A man who worked regularly installing residential porch railings, but who accepted a short-term job to complete the roof and siding on an industrial building, will have his average weekly wage set at $48.08, based on the $2,500 pay rate for the short-term job; the Supreme Court of Virginia affirms a decision awarding death benefits to the widow of the man, who died in a work-related fall.

Virginia Code § 54.2-101(1) uses a four-step analysis to define the term “average weekly wage.” Claimant argues this case is governed by our decision in Uninsured Employer’s Fund v. Thrush, 255 Va. 14 (1998), in which a worker was hired for one day of work, painting power poles in a parking lot. We determined the claimant had the expectancy of a payment of $42 for the seven-hour day for which he was employed. That figure, we held, was the only basis provided by the evidence for computing his average weekly wage, resulting in an award of $42 per week.

The present case differs from Thrush in a fundamental respect. Thrush was employed for a fixed period of time, one day. The employee in this case was hired to perform a job for a fixed price. His compensation would have been the same whether he completed the job in four days or 52 weeks. Thus, Thrush does not apply here.

Here, the parties were offered an unusual opportunity to reopen the case before the deputy commissioner to supplement the very limited evidence in the record concerning the applicable average weekly wage. The burden of proof is on claimant at every step of the decision making process. Claimant failed to carry the burden of proving that any basis existed for computing decedent’s average weekly wage beyond the fact of his single transaction with employer here.

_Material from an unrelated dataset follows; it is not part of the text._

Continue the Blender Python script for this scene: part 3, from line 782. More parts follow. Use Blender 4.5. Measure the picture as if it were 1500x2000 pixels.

Decedent had never worked previously in the metal roofing and siding occupation, and there was no evidence he would ever do so in the future. He had never worked for the person who hired him before and there was no evidence that any future employment was contemplated by either of them. Their engagement was for a single project. Under those circumstances, it would manifestly not be “fair and just to both parties” under Code § 65.2-101(1)(a) to impose on the employer an award based on the assumption that the employee was hired for a continuing wage of $2,500 per week.

Judgment affirmed.

Thorpe v. Ted Bowling Construction (Russell) No. 110349, May 4, 2012; Va.Ct.App. VLW 012-6-081, 9 pp.